ABSTRACT

Room-and-pillar is one of the most well-known and widely used underground mining methods worldwide. Even though this method is traditionally linked with mining, its application serves as a cost-effective and versatile construction method for the development of large underground spaces for civil applications as well. The Tributary Area Theory (TAT) has been traditionally used for the estimation of the average pillar stress, the first step in the empirical methodology for the design process. Although TAT and the empirical pillar stress equations have been successfully employed, it is common knowledge that TAT tends to oversimplify and yet overestimate the stress imposed to the pillars.

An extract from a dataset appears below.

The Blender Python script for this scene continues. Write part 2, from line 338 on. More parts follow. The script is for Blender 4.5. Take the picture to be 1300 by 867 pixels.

The main aim of this paper is to analyze and evaluate the pillar stress conditions by directly comparing the TAT values and the pillar induced stresses through FEA. In this effort, a series of 3D and 2D numerical analyses were carried out under a series of various pillars’ configurations and initial virgin stress fields in order to properly decode the pillar loading regime and depict the deviation of stresses estimation. The authors suggest two (2) power equations for the direct estimation of the average major principal stresses developed upon the pillars’ crest, both for the case of rib & square pillars layout. The performance of the equations was found to provide results within high confidence levels in alignment with the results from 2D & 3D numerical analyses. In general, further room is left for improvement in terms of a more efficient and perhaps more aggressive pillar design maximizing the full potentials of the room-and-pillar method.